Bukunya antara lain Fatawa yang sudah beberapa kali cetak ulang, kemudian Belajar Mudah Ilmu Nahwu Shorof, Tata Bahasa Arab Terapan, dan berbagai materi ceramah lainnya. Bahkan Buku Belajar Mudah Ilmu Nahwu Shorof yang ditulisnya bersama K.H. Ahmad Yazid itu justeru dipakai dikalangan Nahdliyin dan di Universitas Hasyim Ashari Jombang.
Diantara murid-murid beliau antara lain Prof. DR. T.M. Hasbi Ashshiddiqie yang pernah menjadi Rektor Universitas al-Irsyad di Surakarta dan Guru Besar di IAIN SUnan Kalijaga Yogyakarta, kemudian DR. Tarmizi Tahir mantan Menteri Agama RI di era orde baru yang ketika mudanya sebagai perwira TNI Angkatan Laut beliau ikut belajar Ilmu Tafsir bersama beliau di pagi. Beliau pernah bercerita bahwa diktat ilmu tafsir yang disusun oleh Ustadz Umar Hubeis sangat mudah dicerna dan mudah difahami, selain itu beliau belajar ilmu tafsir pun dengan sangat mudah pula belajar bahasa Arab dan ilmu tafsir sekaligus. Bahkan mantan Ketua Umum PP al-Irsyad al-Islamiyyah di era tahun 90-an yakni H. Geys Amar, S.H. pun pernah bercerita bahwa beliau diajarkan oleh Ustadz Umar Hubeis dan para pemuda lainnya bahasa Arab di waktu pagi setelah waktu Subuh di rumah ustadz Hubeis, yang sangat berkesan hingga saat ini.

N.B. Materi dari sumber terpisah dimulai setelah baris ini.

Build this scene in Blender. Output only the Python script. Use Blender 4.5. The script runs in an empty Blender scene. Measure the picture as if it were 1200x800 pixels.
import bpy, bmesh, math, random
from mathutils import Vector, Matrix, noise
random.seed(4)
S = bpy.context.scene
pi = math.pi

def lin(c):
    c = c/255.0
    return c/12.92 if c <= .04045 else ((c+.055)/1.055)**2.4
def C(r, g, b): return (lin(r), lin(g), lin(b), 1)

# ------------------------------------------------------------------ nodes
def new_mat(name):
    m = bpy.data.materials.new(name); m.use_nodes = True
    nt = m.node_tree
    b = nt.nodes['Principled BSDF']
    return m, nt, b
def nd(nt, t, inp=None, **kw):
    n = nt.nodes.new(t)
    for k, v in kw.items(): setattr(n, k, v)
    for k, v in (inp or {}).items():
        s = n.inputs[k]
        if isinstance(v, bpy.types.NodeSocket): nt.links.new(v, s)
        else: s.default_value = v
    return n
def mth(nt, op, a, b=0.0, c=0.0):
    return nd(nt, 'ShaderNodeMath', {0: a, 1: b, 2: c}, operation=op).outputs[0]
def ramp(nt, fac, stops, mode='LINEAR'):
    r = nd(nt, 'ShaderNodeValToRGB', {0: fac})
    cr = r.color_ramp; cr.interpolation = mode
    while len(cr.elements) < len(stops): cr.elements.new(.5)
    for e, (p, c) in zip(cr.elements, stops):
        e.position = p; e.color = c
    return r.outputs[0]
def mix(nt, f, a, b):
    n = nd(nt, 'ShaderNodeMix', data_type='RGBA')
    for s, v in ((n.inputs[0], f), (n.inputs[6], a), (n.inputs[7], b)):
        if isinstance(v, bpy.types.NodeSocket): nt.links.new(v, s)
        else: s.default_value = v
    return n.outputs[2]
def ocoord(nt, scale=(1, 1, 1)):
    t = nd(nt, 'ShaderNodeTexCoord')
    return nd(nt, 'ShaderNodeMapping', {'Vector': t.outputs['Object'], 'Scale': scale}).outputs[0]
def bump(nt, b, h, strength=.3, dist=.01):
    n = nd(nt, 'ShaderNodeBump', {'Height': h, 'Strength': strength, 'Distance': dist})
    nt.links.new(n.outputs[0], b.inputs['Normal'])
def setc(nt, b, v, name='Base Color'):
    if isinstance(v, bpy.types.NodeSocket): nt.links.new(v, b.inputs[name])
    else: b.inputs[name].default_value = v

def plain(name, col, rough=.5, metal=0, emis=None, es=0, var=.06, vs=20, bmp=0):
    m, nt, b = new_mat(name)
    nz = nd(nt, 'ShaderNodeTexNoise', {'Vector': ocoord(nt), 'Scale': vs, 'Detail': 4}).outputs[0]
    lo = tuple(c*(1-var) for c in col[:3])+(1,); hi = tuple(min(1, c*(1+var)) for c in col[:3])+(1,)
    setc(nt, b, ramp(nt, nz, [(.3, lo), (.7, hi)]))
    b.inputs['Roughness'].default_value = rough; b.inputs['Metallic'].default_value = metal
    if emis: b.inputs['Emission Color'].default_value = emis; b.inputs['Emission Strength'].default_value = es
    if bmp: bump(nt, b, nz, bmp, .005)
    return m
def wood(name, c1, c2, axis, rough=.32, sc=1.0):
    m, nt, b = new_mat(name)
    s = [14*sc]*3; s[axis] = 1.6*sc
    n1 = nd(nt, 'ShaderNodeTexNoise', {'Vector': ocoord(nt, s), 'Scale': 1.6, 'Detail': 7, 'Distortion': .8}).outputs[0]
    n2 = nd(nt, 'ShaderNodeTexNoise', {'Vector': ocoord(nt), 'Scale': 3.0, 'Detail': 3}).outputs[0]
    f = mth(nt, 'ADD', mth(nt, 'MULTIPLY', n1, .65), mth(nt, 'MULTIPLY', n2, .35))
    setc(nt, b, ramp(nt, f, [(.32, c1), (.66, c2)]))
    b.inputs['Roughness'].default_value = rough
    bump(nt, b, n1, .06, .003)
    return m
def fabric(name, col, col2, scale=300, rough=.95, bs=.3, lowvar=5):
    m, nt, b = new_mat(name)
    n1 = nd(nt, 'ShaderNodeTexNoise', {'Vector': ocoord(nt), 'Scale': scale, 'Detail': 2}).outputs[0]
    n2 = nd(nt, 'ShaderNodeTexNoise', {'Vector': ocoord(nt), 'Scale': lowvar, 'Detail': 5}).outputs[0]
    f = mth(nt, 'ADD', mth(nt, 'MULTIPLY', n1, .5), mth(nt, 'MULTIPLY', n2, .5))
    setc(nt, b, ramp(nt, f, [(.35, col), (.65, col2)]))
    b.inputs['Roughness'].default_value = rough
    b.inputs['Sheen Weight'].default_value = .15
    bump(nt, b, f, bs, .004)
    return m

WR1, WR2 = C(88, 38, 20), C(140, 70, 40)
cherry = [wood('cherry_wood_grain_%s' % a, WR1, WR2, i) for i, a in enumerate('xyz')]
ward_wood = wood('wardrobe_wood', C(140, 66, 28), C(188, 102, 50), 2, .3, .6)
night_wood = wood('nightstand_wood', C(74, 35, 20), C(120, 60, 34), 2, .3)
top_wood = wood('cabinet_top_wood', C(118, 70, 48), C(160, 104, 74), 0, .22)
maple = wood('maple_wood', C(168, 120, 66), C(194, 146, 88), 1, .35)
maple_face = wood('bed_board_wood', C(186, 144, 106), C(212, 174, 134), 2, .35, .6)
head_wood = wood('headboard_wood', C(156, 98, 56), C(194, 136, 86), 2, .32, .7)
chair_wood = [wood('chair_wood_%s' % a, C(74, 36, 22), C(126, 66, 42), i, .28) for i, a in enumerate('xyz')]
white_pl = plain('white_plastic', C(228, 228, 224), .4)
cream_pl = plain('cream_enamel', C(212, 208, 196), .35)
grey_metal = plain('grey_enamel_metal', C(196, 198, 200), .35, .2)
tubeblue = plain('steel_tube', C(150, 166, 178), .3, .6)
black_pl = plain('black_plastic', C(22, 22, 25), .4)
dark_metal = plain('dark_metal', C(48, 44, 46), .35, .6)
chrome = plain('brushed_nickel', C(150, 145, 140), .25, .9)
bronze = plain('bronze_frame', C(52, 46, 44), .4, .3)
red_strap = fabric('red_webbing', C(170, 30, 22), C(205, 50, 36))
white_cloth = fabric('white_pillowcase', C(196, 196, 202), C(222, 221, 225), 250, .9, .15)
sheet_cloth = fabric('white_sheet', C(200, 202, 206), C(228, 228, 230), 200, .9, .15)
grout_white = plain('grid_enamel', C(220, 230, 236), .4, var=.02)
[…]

Beliau seangkatan dengan Buya Hamka ketika menjadi anggota Konstituante. Buya Hamka sendiri bertetangga dengan adik perempuan Ustadz Umar Hubeis yang bernama Zubaidah Hubeis (nenek penulis) di Gg. Toa Hong II (sekarang Jl. Kebon Jeruk XVI) dibilangan Jakarta Barat dari tahun 1950 hingga akhir tahun 1957.
Jadi tidak ada kata terlambat untuk beliau gelar Pahlawan Nasional. Gelar Pahlawan Nasional sudah disematkan kepada kawan-kawan seperjuangannya antara K.H. Wahid Hasyim, Sjafruddin Prawiranegara, Buya Hamka dan lainnya. Pemerintah Provinsi Jawa Timur, Pemerintah Kota Surabaya, Universitas Airlangga, al-Irsyad al-Islamiyyah, dan Muhammadiyah perlu mendorong kepada Pemerintah Republik Indonesia agar disematkan gelar Pahlawan Nasional untuk beliau. Beliau sendiri yang ikut berpera memajukan dan mengembangkan Kota Pahlawan Surabaya, namun gelar Pahlawan Nasional belum kunjung diusulkan kepada beliau. Mudah-mudahan 10 November 2015 ini gelar Pahlawan Nasional disematkan kepada perjuangan beliau sebagai bentuk penghargaan negara atas perjuangan besarnya.